#### INSTRUCTION
Transcribe each line of the material as it is, and drop any picture.

#### MATERIAL PROVIDED
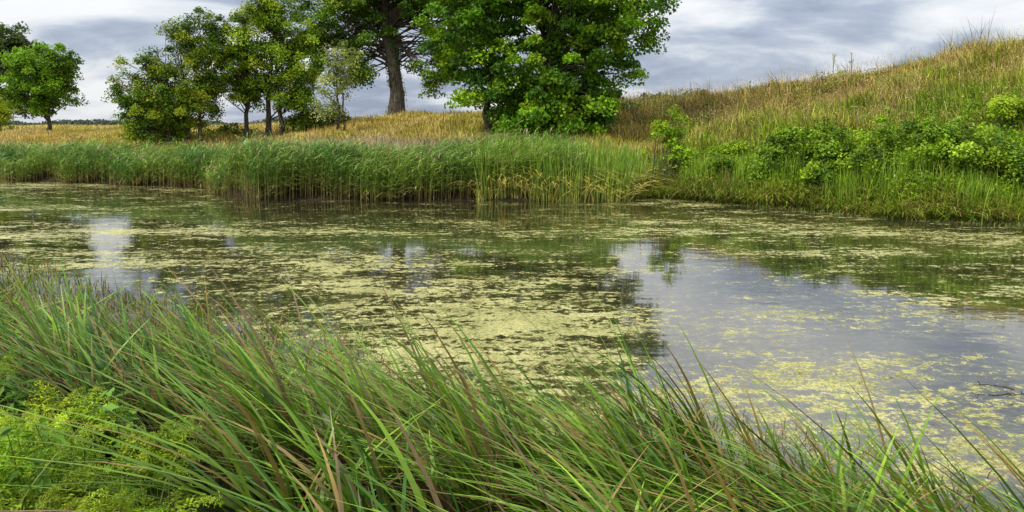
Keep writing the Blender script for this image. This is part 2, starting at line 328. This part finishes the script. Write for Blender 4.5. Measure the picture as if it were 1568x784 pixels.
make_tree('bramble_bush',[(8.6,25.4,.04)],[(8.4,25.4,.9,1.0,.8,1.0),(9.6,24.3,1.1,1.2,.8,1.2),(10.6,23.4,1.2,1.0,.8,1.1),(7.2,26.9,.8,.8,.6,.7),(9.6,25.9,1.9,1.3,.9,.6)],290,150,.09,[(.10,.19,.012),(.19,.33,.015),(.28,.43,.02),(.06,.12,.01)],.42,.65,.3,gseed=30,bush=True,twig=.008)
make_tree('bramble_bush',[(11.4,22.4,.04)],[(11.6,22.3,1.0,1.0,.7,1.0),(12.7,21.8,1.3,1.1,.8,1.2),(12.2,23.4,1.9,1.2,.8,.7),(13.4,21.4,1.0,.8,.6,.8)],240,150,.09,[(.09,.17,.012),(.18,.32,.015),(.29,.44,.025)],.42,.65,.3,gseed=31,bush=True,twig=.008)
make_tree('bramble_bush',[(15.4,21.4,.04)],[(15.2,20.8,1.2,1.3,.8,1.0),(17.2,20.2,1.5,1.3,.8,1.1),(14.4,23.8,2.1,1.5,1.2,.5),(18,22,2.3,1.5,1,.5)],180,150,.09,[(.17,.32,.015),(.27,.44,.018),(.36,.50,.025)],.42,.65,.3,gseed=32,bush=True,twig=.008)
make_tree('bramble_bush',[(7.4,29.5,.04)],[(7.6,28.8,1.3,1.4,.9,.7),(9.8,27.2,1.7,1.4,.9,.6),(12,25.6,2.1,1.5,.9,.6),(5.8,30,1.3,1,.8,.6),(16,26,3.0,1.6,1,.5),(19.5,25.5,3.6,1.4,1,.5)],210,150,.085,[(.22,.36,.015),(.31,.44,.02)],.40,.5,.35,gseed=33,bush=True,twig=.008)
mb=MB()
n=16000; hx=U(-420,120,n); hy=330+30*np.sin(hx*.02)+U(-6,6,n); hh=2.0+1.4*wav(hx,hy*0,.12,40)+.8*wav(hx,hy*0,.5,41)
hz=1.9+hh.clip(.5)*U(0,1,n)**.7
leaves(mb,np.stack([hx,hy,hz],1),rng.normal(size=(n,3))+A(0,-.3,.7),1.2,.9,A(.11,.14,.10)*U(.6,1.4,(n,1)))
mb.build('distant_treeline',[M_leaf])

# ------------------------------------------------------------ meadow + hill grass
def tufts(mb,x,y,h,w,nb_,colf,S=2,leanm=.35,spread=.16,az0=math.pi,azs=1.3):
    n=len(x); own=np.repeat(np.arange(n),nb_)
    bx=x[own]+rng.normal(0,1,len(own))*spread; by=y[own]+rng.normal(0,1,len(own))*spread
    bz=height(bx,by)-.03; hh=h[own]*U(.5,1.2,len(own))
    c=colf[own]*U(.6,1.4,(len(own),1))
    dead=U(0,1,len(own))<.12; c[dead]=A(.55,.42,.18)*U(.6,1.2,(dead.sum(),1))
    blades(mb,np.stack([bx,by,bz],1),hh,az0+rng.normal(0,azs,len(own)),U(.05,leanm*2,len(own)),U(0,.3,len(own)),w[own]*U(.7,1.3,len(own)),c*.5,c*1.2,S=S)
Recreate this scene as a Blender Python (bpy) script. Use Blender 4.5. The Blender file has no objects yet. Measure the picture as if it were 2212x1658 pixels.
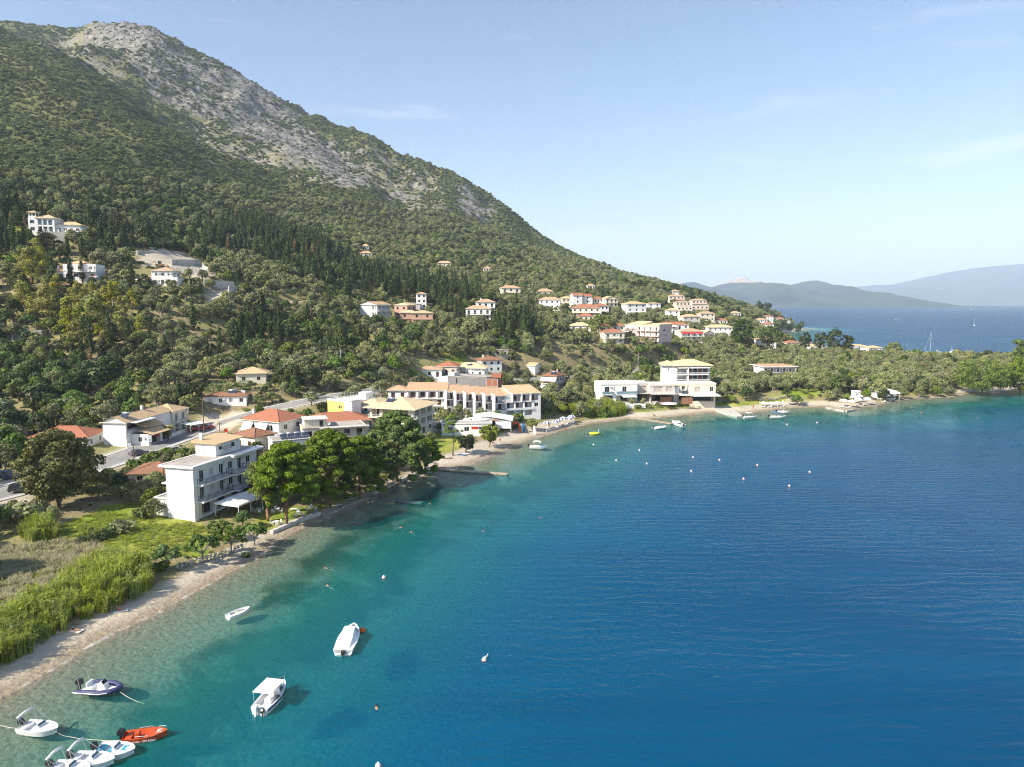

#### EXERCISE OUTPUT
Keep writing the Blender script for this image. This is part 2, starting at line 328. This part finishes the script. Write for Blender 4.5. Measure the picture as if it were 1568x784 pixels.
make_tree('bramble_bush',[(8.6,25.4,.04)],[(8.4,25.4,.9,1.0,.8,1.0),(9.6,24.3,1.1,1.2,.8,1.2),(10.6,23.4,1.2,1.0,.8,1.1),(7.2,26.9,.8,.8,.6,.7),(9.6,25.9,1.9,1.3,.9,.6)],290,150,.09,[(.10,.19,.012),(.19,.33,.015),(.28,.43,.02),(.06,.12,.01)],.42,.65,.3,gseed=30,bush=True,twig=.008)
make_tree('bramble_bush',[(11.4,22.4,.04)],[(11.6,22.3,1.0,1.0,.7,1.0),(12.7,21.8,1.3,1.1,.8,1.2),(12.2,23.4,1.9,1.2,.8,.7),(13.4,21.4,1.0,.8,.6,.8)],240,150,.09,[(.09,.17,.012),(.18,.32,.015),(.29,.44,.025)],.42,.65,.3,gseed=31,bush=True,twig=.008)
make_tree('bramble_bush',[(15.4,21.4,.04)],[(15.2,20.8,1.2,1.3,.8,1.0),(17.2,20.2,1.5,1.3,.8,1.1),(14.4,23.8,2.1,1.5,1.2,.5),(18,22,2.3,1.5,1,.5)],180,150,.09,[(.17,.32,.015),(.27,.44,.018),(.36,.50,.025)],.42,.65,.3,gseed=32,bush=True,twig=.008)
make_tree('bramble_bush',[(7.4,29.5,.04)],[(7.6,28.8,1.3,1.4,.9,.7),(9.8,27.2,1.7,1.4,.9,.6),(12,25.6,2.1,1.5,.9,.6),(5.8,30,1.3,1,.8,.6),(16,26,3.0,1.6,1,.5),(19.5,25.5,3.6,1.4,1,.5)],210,150,.085,[(.22,.36,.015),(.31,.44,.02)],.40,.5,.35,gseed=33,bush=True,twig=.008)
mb=MB()
n=16000; hx=U(-420,120,n); hy=330+30*np.sin(hx*.02)+U(-6,6,n); hh=2.0+1.4*wav(hx,hy*0,.12,40)+.8*wav(hx,hy*0,.5,41)
hz=1.9+hh.clip(.5)*U(0,1,n)**.7
leaves(mb,np.stack([hx,hy,hz],1),rng.normal(size=(n,3))+A(0,-.3,.7),1.2,.9,A(.11,.14,.10)*U(.6,1.4,(n,1)))
mb.build('distant_treeline',[M_leaf])

# ------------------------------------------------------------ meadow + hill grass
def tufts(mb,x,y,h,w,nb_,colf,S=2,leanm=.35,spread=.16,az0=math.pi,azs=1.3):
    n=len(x); own=np.repeat(np.arange(n),nb_)
    bx=x[own]+rng.normal(0,1,len(own))*spread; by=y[own]+rng.normal(0,1,len(own))*spread
    bz=height(bx,by)-.03; hh=h[own]*U(.5,1.2,len(own))
    c=colf[own]*U(.6,1.4,(len(own),1))
    dead=U(0,1,len(own))<.12; c[dead]=A(.55,.42,.18)*U(.6,1.2,(dead.sum(),1))
    blades(mb,np.stack([bx,by,bz],1),hh,az0+rng.normal(0,azs,len(own)),U(.05,leanm*2,len(own)),U(0,.3,len(own)),w[own]*U(.7,1.3,len(own)),c*.5,c*1.2,S=S)
Recreate this scene as a Blender Python (bpy) script. Use Blender 4.5. The Blender file has no objects yet. Measure the picture as if it were 2212x1658 pixels.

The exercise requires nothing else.